>> start

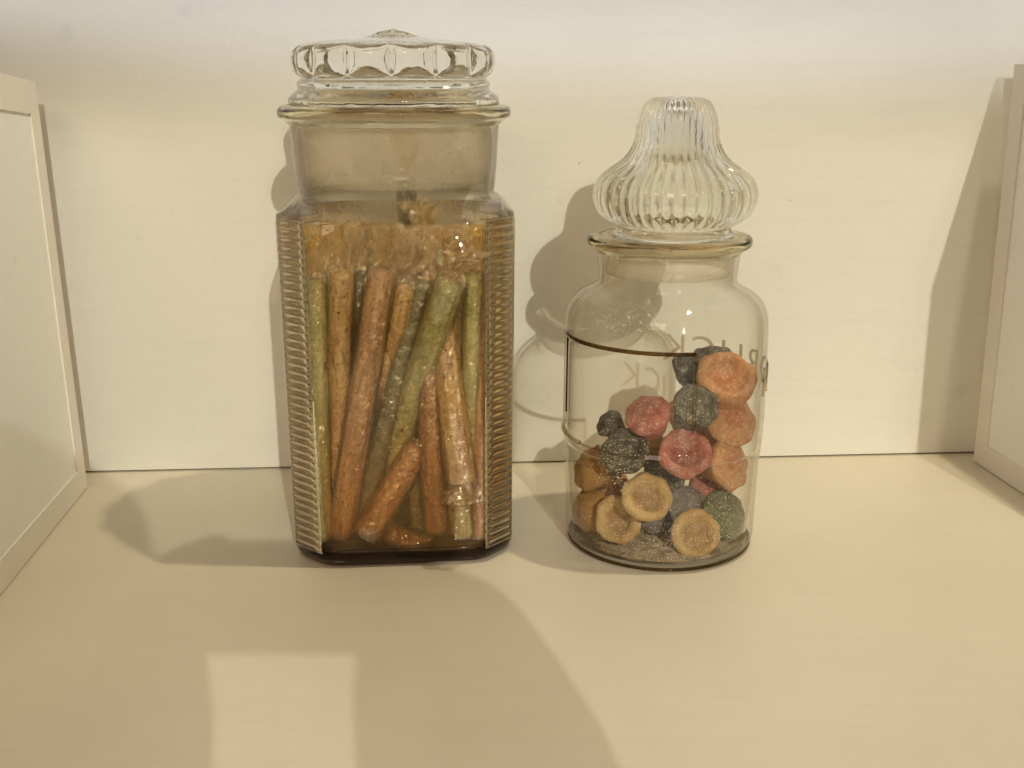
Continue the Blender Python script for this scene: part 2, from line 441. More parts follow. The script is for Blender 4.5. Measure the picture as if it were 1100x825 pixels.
def film_mat():
    m, nt = newmat('syrup_film')
    tc = N(nt, 'ShaderNodeTexCoord'); sx = N(nt, 'ShaderNodeSeparateXYZ'); nt.links.new(tc.outputs['Object'], sx.inputs[0])
    X, Z = sx.outputs[0], sx.outputs[2]
    ax = math_(nt, 'ABSOLUTE', X)
    top = ramp(nt, Z, .178, .212)
    side = ramp(nt, ax, .012, .050)
    big = noisetex(nt, 55, 5, .62, None, .7)
    fine = noisetex(nt, 380, 3, .7)
    m1 = math_(nt, 'MULTIPLY', top, math_(nt, 'ADD', math_(nt, 'MULTIPLY', side, .75), .25))
    m1 = math_(nt, 'MULTIPLY', m1, ramp(nt, big, .30, .55))
    m1 = math_(nt, 'MULTIPLY', m1, math_(nt, 'ADD', math_(nt, 'MULTIPLY', ramp(nt, fine, .35, .6), .6), .4))
    low = math_(nt, 'MULTIPLY', ramp(nt, big, .55, .70), math_(nt, 'MULTIPLY', ramp(nt, ax, .035, .06), .45))
    low = math_(nt, 'MAXIMUM', low, math_(nt, 'MULTIPLY', ramp(nt, ax, .0655, .067), math_(nt, 'ADD', math_(nt, 'MULTIPLY', ramp(nt, big, .4, .6), .15), .12)))
    brown = math_(nt, 'MULTIPLY', math_(nt, 'SUBTRACT', 1.0, ramp(nt, Z, .02, .11)), .10)
    mask = math_(nt, 'MAXIMUM', math_(nt, 'MULTIPLY', m1, .62), math_(nt, 'MAXIMUM', low, brown), True)
    drops = ramp(nt, noisetex(nt, 130, 2, .4, None, .3), .735, .75)
    mask = math_(nt, 'MAXIMUM', mask, math_(nt, 'MULTIPLY', drops, .85), True)
    col = mixc(nt, ramp(nt, noisetex(nt, 90, 4), .35, .7), (.78,.50,.13), (.50,.25,.05))
    col = mixc(nt, drops, col, (.16,.03,.01))
    p = N(nt, 'ShaderNodeBsdfPrincipled'); nt.links.new(col, p.inputs['Base Color']); p.inputs['Roughness'].default_value = .14
    bp = N(nt, 'ShaderNodeBump'); bp.inputs['Distance'].default_value = .001; nt.links.new(fine, bp.inputs['Height']); nt.links.new(bp.outputs[0], p.inputs['Normal'])
    tr = N(nt, 'ShaderNodeBsdfTransparent')
    lowt = math_(nt, 'SUBTRACT', 1.0, ramp(nt, Z, .015, .13))
    nt.links.new(mixc(nt, lowt, (.99,.96,.87), (.90,.74,.56)), tr.inputs[0])
    mx = N(nt, 'ShaderNodeMixShader'); nt.links.new(mask, mx.inputs[0])
    g2 = N(nt, 'ShaderNodeBsdfGlossy'); g2.inputs['Roughness'].default_value = .12; g2.inputs['Color'].default_value = (1,.92,.75,1)
    b2 = N(nt, 'ShaderNodeBump'); b2.inputs['Distance'].default_value = .0025
    nt.links.new(math_(nt, 'ABSOLUTE', math_(nt, 'SUBTRACT', noisetex(nt, 150, 4, .6, None, 1.5), .5)), b2.inputs['Height']); nt.links.new(b2.outputs[0], g2.inputs['Normal'])
    mg = N(nt, 'ShaderNodeMixShader'); nt.links.new(math_(nt, 'MULTIPLY', ramp(nt, Z, .165, .195), .14), mg.inputs[0])
    nt.links.new(tr.outputs[0], mg.inputs[1]); nt.links.new(g2.outputs[0], mg.inputs[2])
    nt.links.new(mg.outputs[0], mx.inputs[1]); nt.links.new(p.outputs[0], mx.inputs[2]); out(nt, mx.outputs[0]); return m
fr_ = [(0,0,HW-.0042+.0014*i/51,.0110+.004*i) for i in range(52)]
bm = rings_bm(sqrings(fr_))
obj('syrup_film', bm, film_mat(), jar)

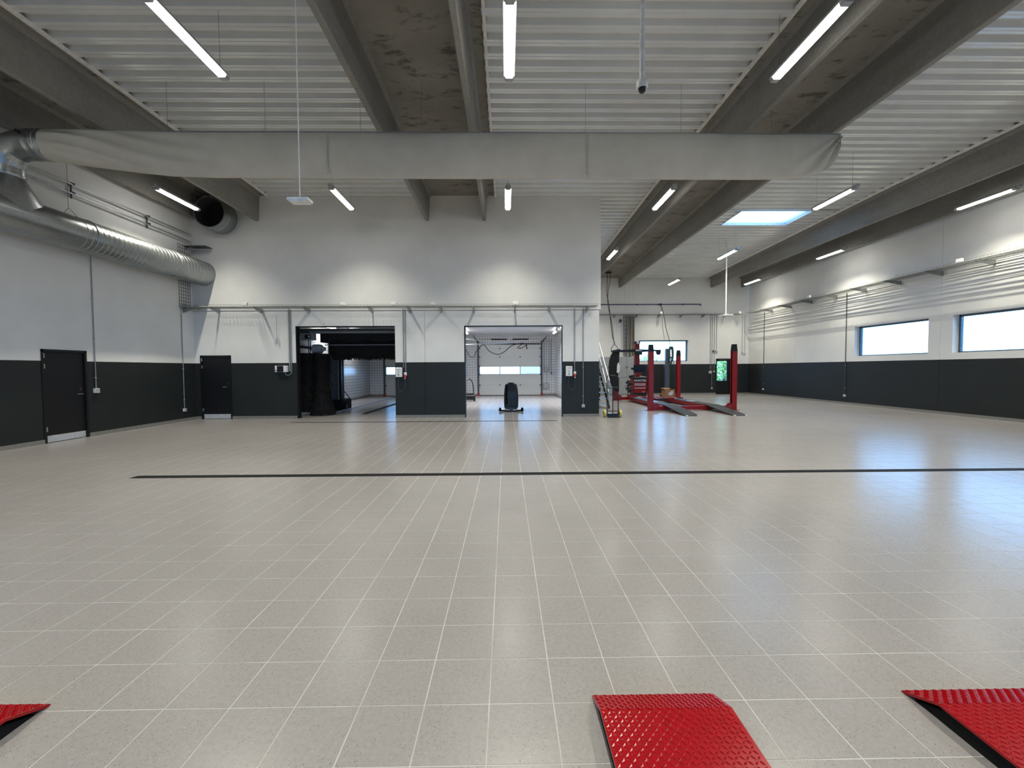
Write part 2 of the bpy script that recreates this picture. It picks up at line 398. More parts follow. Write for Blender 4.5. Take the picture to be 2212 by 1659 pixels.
# unseen rear wall; its glazed gates are added to light the near floor
ADDED_GATES = [(-8.6, -4.8), (-3.0, 0.8), (2.6, 6.4), (8.2, 12.0)]
wn_ = wall_sheet(MB(), XL, XR, -0.1, 7.6, [(a, b, -0.1, 4.0) for a, b in ADDED_GATES], lambda u, t, z: (u, YN-0.3*t, z)).build('wall_rear', 'wall')
tag(wn_, 'white rear wall with four glazed gates opposite the bays', 'wall', kind='structure')
for i, (a, b) in enumerate(ADDED_GATES):
    d = thing('door_%d' % (i+5), ((a+b)/2, YN-0.15, 0), 'glazed sectional gate in the rear wall', 'door', 'rear gates', 'structure')
    fr = MB()
    for k in range(5): x = a+(b-a)*k/4; fr.box(x-0.03, x+0.03, YN-0.18, YN-0.12, 0, 4.0)
    for k in range(7): z = 4.0*k/6; fr.box(a, b, YN-0.181, YN-0.119, z-0.04 if k else 0, z+0.04 if k < 6 else 4.0)
    fr.build('gate_frame', 'lgrey', d)
    MB().box(a, b, YN-0.18, YN-0.12, 0.0, 0.68).build('gate_panel', 'sect', d)
    MB().box(a+0.01, b-0.01, YN-0.155, YN-0.145, 0.68, 3.98).build('pane', 'glass', d)

# bay room
wbl = MB().box(BXL-0.15, BXL, YB+0.2, YF, 0, 3.6).build('wall_bay_left', 'walltile'); tag(wbl, 'white tiled left wall inside the car wash bay', 'wall', kind='structure')
wbr_ = MB().box(BXR, BXR+0.1, YB+0.2, YF, 0, 3.6).build('wall_bay_right', 'walltile'); tag(wbr_, 'white tiled right wall inside the open wash bay', 'wall', kind='structure')
wbm = MB().box(-2.58, -2.44, YB+0.2, YF, 0, 3.6).build('wall_bay_middle', 'walltile'); tag(wbm, 'white tiled partition between the two wash bays', 'wall', kind='structure')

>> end

_Work to do_: From the data above, write out everything exactly except the pictures.

_Output of the exercise_:
Continue the Blender Python script for this scene: part 2, from line 441. More parts follow. The script is for Blender 4.5. Measure the picture as if it were 1100x825 pixels.
def film_mat():
    m, nt = newmat('syrup_film')
    tc = N(nt, 'ShaderNodeTexCoord'); sx = N(nt, 'ShaderNodeSeparateXYZ'); nt.links.new(tc.outputs['Object'], sx.inputs[0])
    X, Z = sx.outputs[0], sx.outputs[2]
    ax = math_(nt, 'ABSOLUTE', X)
    top = ramp(nt, Z, .178, .212)
    side = ramp(nt, ax, .012, .050)
    big = noisetex(nt, 55, 5, .62, None, .7)
    fine = noisetex(nt, 380, 3, .7)
    m1 = math_(nt, 'MULTIPLY', top, math_(nt, 'ADD', math_(nt, 'MULTIPLY', side, .75), .25))
    m1 = math_(nt, 'MULTIPLY', m1, ramp(nt, big, .30, .55))
    m1 = math_(nt, 'MULTIPLY', m1, math_(nt, 'ADD', math_(nt, 'MULTIPLY', ramp(nt, fine, .35, .6), .6), .4))
    low = math_(nt, 'MULTIPLY', ramp(nt, big, .55, .70), math_(nt, 'MULTIPLY', ramp(nt, ax, .035, .06), .45))
    low = math_(nt, 'MAXIMUM', low, math_(nt, 'MULTIPLY', ramp(nt, ax, .0655, .067), math_(nt, 'ADD', math_(nt, 'MULTIPLY', ramp(nt, big, .4, .6), .15), .12)))
    brown = math_(nt, 'MULTIPLY', math_(nt, 'SUBTRACT', 1.0, ramp(nt, Z, .02, .11)), .10)
    mask = math_(nt, 'MAXIMUM', math_(nt, 'MULTIPLY', m1, .62), math_(nt, 'MAXIMUM', low, brown), True)
    drops = ramp(nt, noisetex(nt, 130, 2, .4, None, .3), .735, .75)
    mask = math_(nt, 'MAXIMUM', mask, math_(nt, 'MULTIPLY', drops, .85), True)
    col = mixc(nt, ramp(nt, noisetex(nt, 90, 4), .35, .7), (.78,.50,.13), (.50,.25,.05))
    col = mixc(nt, drops, col, (.16,.03,.01))
    p = N(nt, 'ShaderNodeBsdfPrincipled'); nt.links.new(col, p.inputs['Base Color']); p.inputs['Roughness'].default_value = .14
    bp = N(nt, 'ShaderNodeBump'); bp.inputs['Distance'].default_value = .001; nt.links.new(fine, bp.inputs['Height']); nt.links.new(bp.outputs[0], p.inputs['Normal'])
    tr = N(nt, 'ShaderNodeBsdfTransparent')
    lowt = math_(nt, 'SUBTRACT', 1.0, ramp(nt, Z, .015, .13))
    nt.links.new(mixc(nt, lowt, (.99,.96,.87), (.90,.74,.56)), tr.inputs[0])
    mx = N(nt, 'ShaderNodeMixShader'); nt.links.new(mask, mx.inputs[0])
    g2 = N(nt, 'ShaderNodeBsdfGlossy'); g2.inputs['Roughness'].default_value = .12; g2.inputs['Color'].default_value = (1,.92,.75,1)
    b2 = N(nt, 'ShaderNodeBump'); b2.inputs['Distance'].default_value = .0025
    nt.links.new(math_(nt, 'ABSOLUTE', math_(nt, 'SUBTRACT', noisetex(nt, 150, 4, .6, None, 1.5), .5)), b2.inputs['Height']); nt.links.new(b2.outputs[0], g2.inputs['Normal'])
    mg = N(nt, 'ShaderNodeMixShader'); nt.links.new(math_(nt, 'MULTIPLY', ramp(nt, Z, .165, .195), .14), mg.inputs[0])
    nt.links.new(tr.outputs[0], mg.inputs[1]); nt.links.new(g2.outputs[0], mg.inputs[2])
    nt.links.new(mg.outputs[0], mx.inputs[1]); nt.links.new(p.outputs[0], mx.inputs[2]); out(nt, mx.outputs[0]); return m
fr_ = [(0,0,HW-.0042+.0014*i/51,.0110+.004*i) for i in range(52)]
bm = rings_bm(sqrings(fr_))
obj('syrup_film', bm, film_mat(), jar)

Write part 2 of the bpy script that recreates this picture. It picks up at line 398. More parts follow. Write for Blender 4.5. Take the picture to be 2212 by 1659 pixels.
# unseen rear wall; its glazed gates are added to light the near floor
ADDED_GATES = [(-8.6, -4.8), (-3.0, 0.8), (2.6, 6.4), (8.2, 12.0)]
wn_ = wall_sheet(MB(), XL, XR, -0.1, 7.6, [(a, b, -0.1, 4.0) for a, b in ADDED_GATES], lambda u, t, z: (u, YN-0.3*t, z)).build('wall_rear', 'wall')
tag(wn_, 'white rear wall with four glazed gates opposite the bays', 'wall', kind='structure')
for i, (a, b) in enumerate(ADDED_GATES):
    d = thing('door_%d' % (i+5), ((a+b)/2, YN-0.15, 0), 'glazed sectional gate in the rear wall', 'door', 'rear gates', 'structure')
    fr = MB()
    for k in range(5): x = a+(b-a)*k/4; fr.box(x-0.03, x+0.03, YN-0.18, YN-0.12, 0, 4.0)
    for k in range(7): z = 4.0*k/6; fr.box(a, b, YN-0.181, YN-0.119, z-0.04 if k else 0, z+0.04 if k < 6 else 4.0)
    fr.build('gate_frame', 'lgrey', d)
    MB().box(a, b, YN-0.18, YN-0.12, 0.0, 0.68).build('gate_panel', 'sect', d)
    MB().box(a+0.01, b-0.01, YN-0.155, YN-0.145, 0.68, 3.98).build('pane', 'glass', d)

# bay room
wbl = MB().box(BXL-0.15, BXL, YB+0.2, YF, 0, 3.6).build('wall_bay_left', 'walltile'); tag(wbl, 'white tiled left wall inside the car wash bay', 'wall', kind='structure')
wbr_ = MB().box(BXR, BXR+0.1, YB+0.2, YF, 0, 3.6).build('wall_bay_right', 'walltile'); tag(wbr_, 'white tiled right wall inside the open wash bay', 'wall', kind='structure')
wbm = MB().box(-2.58, -2.44, YB+0.2, YF, 0, 3.6).build('wall_bay_middle', 'walltile'); tag(wbm, 'white tiled partition between the two wash bays', 'wall', kind='structure')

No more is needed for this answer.